Число «70» – для кого-то «благодатная свадьба», для иных – «зеркало судеб», а для Леонида Десятникова – очередной рубеж. Что же дарят современному композитору на юбилей? Конечно, музыку – его собственную. В сочинениях, прозвучавших в этот вечер, малороссийский фольклор и еврейские мелодии переплетались в фирменной фортепианной фактуре.
«Буковинские песни» – очаровательное опровержение мифа о творческих муках. Рожденные «от нечего делать», они стали одним из титульных сочинений Десятникова. Двадцать четыре прелюдии, сотканные из мотивов украинских песен. Истинная tabula rasa. В этой первозданной чистоте каждый отыщет что-то свое. Композитор движется не «поверх» фольклора, он дает ему проговорить себя заново – то трепетно, то игриво, то скорбно.
Миниатюры создавались специально для друга Десятникова – Алексея Гориболя. В «Рассвете» цикл отважился исполнить (не проинтерпретировать!) Ярослав Коваленко. Его игра была лишена тяжести – прикосновения к клавишам создали тот ажурный мир, где фольклор встречается с ироничной композиторской рефлексией. Немного отстраненно, немного с огнем, немного холодно, немного лирично, немного страстно… В слове «немного» нет негатива. «Полутоновые» состояния отлично передают характер музыки: прелюдии ни к чему не обязывают, но и границу дозволенного не переступают. Рояль у пианиста пел, и казалось, ему тихо подпевал зал: слышалось сдержанное «мычание» – будто каждый третий знал наизусть слова всех песен.
После камерной лирики – резкий контраст.

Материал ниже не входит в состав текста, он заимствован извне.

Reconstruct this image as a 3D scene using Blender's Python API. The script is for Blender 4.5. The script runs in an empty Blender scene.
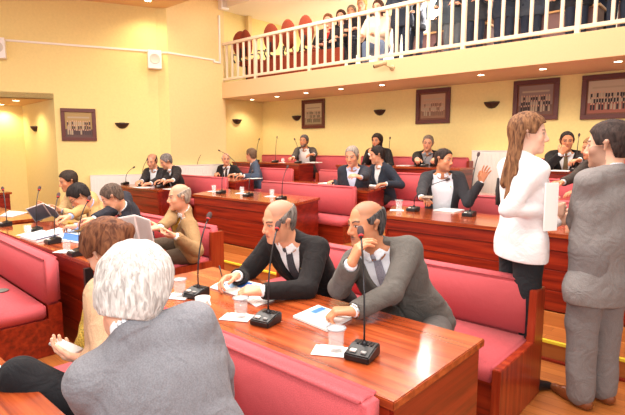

Зазвучал цикл «Идиш», в котором композитор, выросший в еврейской семье, возвел «культуру дешевого шика» в абсолют. Настоящее испытание для исполнителей – удерживать хрупкое равновесие между ностальгией и иронией, между «уличной» интонацией и академизмом струнного квартета. Алиса Тен – вместе с музыкантами творческого объединения mader nort и камерного оркестра «Дивертисмент» – справилась блестяще. Ее пение, словно доносящееся со старой граммофонной пластинки, то согревало зал теплой, почти домашней интонацией, то оборачивалось драматическим напором и горькой страстностью. Растворившись в образе героини, Тен донесла до слушателей главное, что заложено в цикле, – уникальный колорит еврейского клезмерства.

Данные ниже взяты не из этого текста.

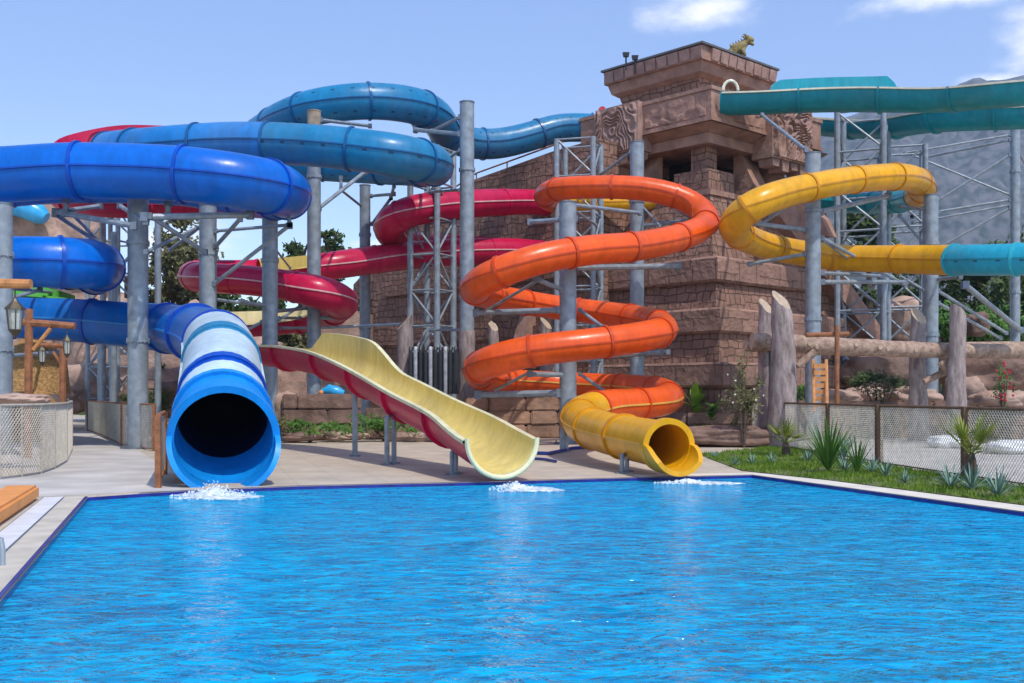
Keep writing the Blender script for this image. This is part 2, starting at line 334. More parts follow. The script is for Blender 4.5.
# ------------------------------------------------------------------ slides
def curve(ctrl,step=.22):
    pts=[(P(a,b,y),r*y/F) for a,b,y,r in ctrl]
    out=[]
    n=len(pts)
    for i in range(n-1):
        p0=pts[max(i-1,0)];p1=pts[i];p2=pts[i+1];p3=pts[min(i+2,n-1)]
        # centripetal catmull-rom
        def tj(a,b): return max(1e-4,(a-b).length)**.5
        A=p0[0] if i>0 else p1[0]*2-p2[0]; D=p3[0] if i<n-2 else p2[0]*2-p1[0]
        B=p1[0]; Cc=p2[0]
        t0=0; t1=t0+tj(B,A); t2=t1+tj(Cc,B); t3=t2+tj(D,Cc)
        m=max(2,int((Cc-B).length/step*1.3))
        for k in range(m):
            f=k/m; t=t1+(t2-t1)*f
            A1=A*((t1-t)/(t1-t0))+B*((t-t0)/(t1-t0)); A2=B*((t2-t)/(t2-t1))+Cc*((t-t1)/(t2-t1)); A3=Cc*((t3-t)/(t3-t2))+D*((t-t2)/(t3-t2))
            B1=A1*((t2-t)/(t2-t0))+A2*((t-t0)/(t2-t0)); B2=A2*((t3-t)/(t3-t1))+A3*((t-t1)/(t3-t1))
            q=B1*((t2-t)/(t2-t1))+B2*((t-t1)/(t2-t1))
            out.append((q,p1[1]+(p2[1]-p1[1])*(f*f*(3-2*f)),i+f))
    out.append((pts[-1][0],pts[-1][1],n-1))
    # smooth then resample evenly
    L=[0]
    for i in range(1,len(out)): L.append(L[-1]+(out[i][0]-out[i-1][0]).length)
    N=max(3,int(L[-1]/step)); res=[]; j=0
    for k in range(N+1):
        d=L[-1]*k/N
        while j<len(L)-2 and L[j+1]<d: j+=1
        w=(d-L[j])/max(1e-6,L[j+1]-L[j]); a=out[j]; b=out[j+1]
        res.append([a[0].lerp(b[0],w),a[1]+(b[1]-a[1])*w,a[2]+(b[2]-a[2])*w,d])
    for it in range(3):
        q=[r[0].copy() for r in res]; rr=[r[1] for r in res]
        for i in range(1,len(res)-1): res[i][0]=(q[i-1]+q[i]*2+q[i+1])/4; res[i][1]=(rr[i-1]+rr[i]*2+rr[i+1])/4
    for i,r in enumerate(res):
        t=(res[min(i+1,len(res)-1)][0]-res[max(i-1,0)][0]).normalized()
        s=t.cross(Vector((0,0,1))).normalized(); u=s.cross(t).normalized()
        r+= [t,s,u]
    return res   # pos,r,param,dist,T,S,U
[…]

Инструменталисты не ограничились ролью аккомпаниаторов, чутко следовали за душевными изгибами солистки, с изяществом и задором выигрывая прихотливые узоры еврейских мелодий. Органично вплетенные в саму ткань повествования, они то вскидывались дружным возгласом, подхватывая вокальную линию, то, в самом конце, по одному покидали авансцену – подобно своим коллегам из капеллы Эстергази в «Прощальной симфонии». Этот многозначительный уход стал не финальным аккордом, а тихим растворением – символизируя угасание целого мира, чьи голоса недавно звучали так ярко.

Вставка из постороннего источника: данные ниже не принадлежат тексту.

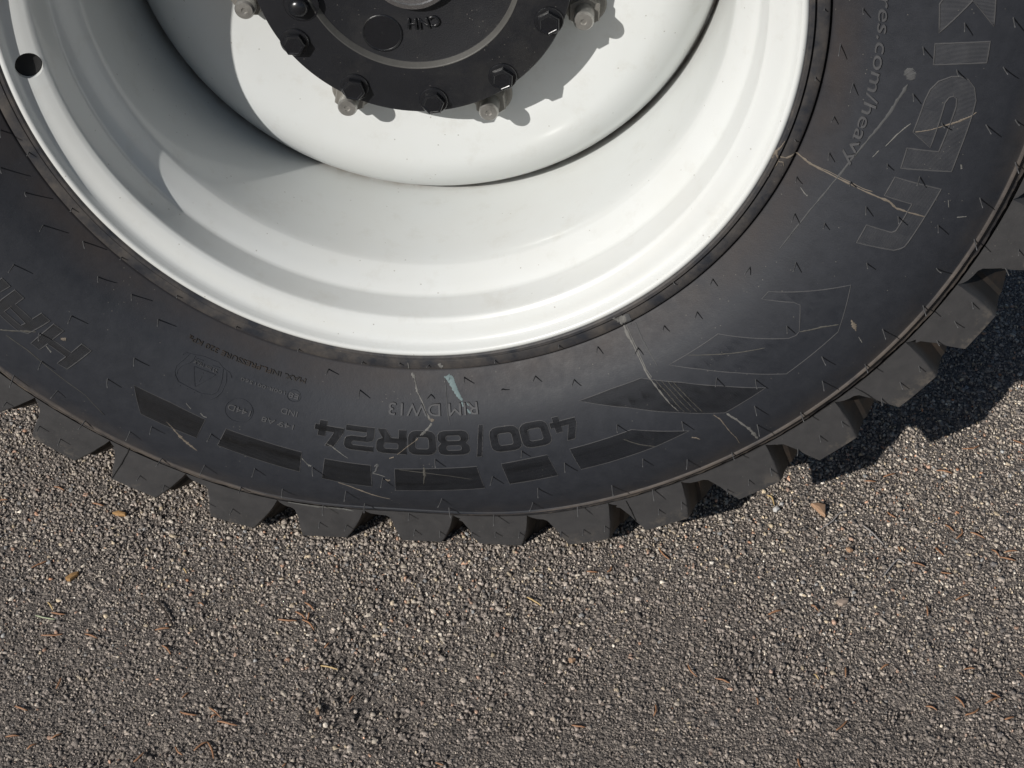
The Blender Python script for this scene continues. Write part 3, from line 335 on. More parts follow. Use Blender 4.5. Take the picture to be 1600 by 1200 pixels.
# ================================================================== GROUND
def make_binder():  # the bitumen between the chippings, lying a little lower
    m, nt, p = mat('asphalt_binder')
    g = nt.nodes.new('ShaderNodeNewGeometry'); pos = g.outputs['Position']
    v = nn(nt, 'ShaderNodeTexVoronoi', Scale=420.0); nt.links.new(pos, v.inputs['Vector'])
    v2 = nn(nt, 'ShaderNodeTexVoronoi', Scale=900.0); nt.links.new(pos, v2.inputs['Vector'])
    n = noise(nt, 5, 5, .6, pos); n2 = noise(nt, 700, 4, .75, pos)
    bw = nt.nodes.new('ShaderNodeRGBToBW'); nt.links.new(v.outputs['Color'], bw.inputs[0])
    st = ramp(nt, bw.outputs[0], ((.12, (.022, .020, .019)), (.36, (.095, .082, .074)), (.62, (.20, .172, .150)), (.88, (.37, .32, .27))))
    c = mixc(nt, n.outputs[0], (.085, .073, .066), (.175, .149, .131))
    c = mixc(nt, .65, c, st.outputs[0])
    nt.links.new(c, p.inputs['Base Color'])
    p.inputs['Roughness'].default_value = .8
    inv = math_n(nt, 'SUBTRACT', 1.0, v.outputs['Distance'])
    inv2 = math_n(nt, 'SUBTRACT', 1.0, v2.outputs['Distance'])
    b = bump(nt, inv, .9, .0022, p)
    b = bump(nt, inv2, .8, .001, p, b)
    bump(nt, n2.outputs[0], .6, .0009, p, b)
    return m
M['binder'] = make_binder()

def make_stone():
    m, nt, p = mat('asphalt_aggregate')
    a = nn(nt, 'ShaderNodeAttribute', attribute_name='stone_colour')
    g = nt.nodes.new('ShaderNodeNewGeometry'); pos = g.outputs['Position']
    n = noise(nt, 620, 5, .75, pos)
    k = ramp(nt, n.outputs[0], ((.3, .30), (.5, .98), (.68, 1.75)))
    c = mixc(nt, 1.0, a.outputs['Color'], k.outputs[0], 'MULTIPLY')
    nt.links.new(c, p.inputs['Base Color'])
    p.inputs['Roughness'].default_value = .72
    bump(nt, n.outputs[0], .9, .0011, p)
    return m
M['stone'] = make_stone()

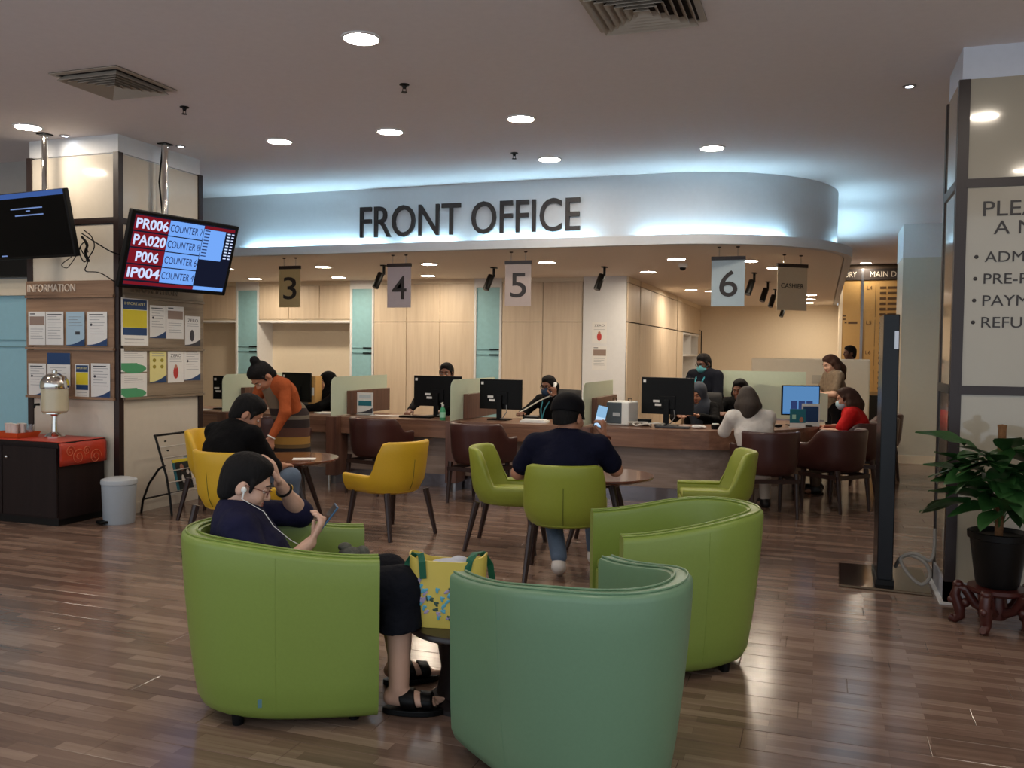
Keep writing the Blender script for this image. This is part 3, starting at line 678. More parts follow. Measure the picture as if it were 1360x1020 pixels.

Праздник проходил в полной темноте, что помогло сосредоточиться на сути музыки. Для «Буковинских песен» это оказалось находкой, обнажив их хрупкую красоту. Но для «Идиш», с его яркими историями о проститутке и ее клиенте, о воришке и его фраере, отсутствие света обернулось невосполнимой потерей. Публика не видела сценического проживания этих образов, а на стенах ДК так и не появились тексты, которые могли бы стать ключом к пониманию колоритных зарисовок.
Тем не менее даже во мраке музыка Десятникова светилась изнутри. Она способна преображать любое пространство – от роскошного зала до бывшего авиазавода. Пусть этот внутренний свет никогда не угасает – как и вдохновение самого Леонида Аркадьевича.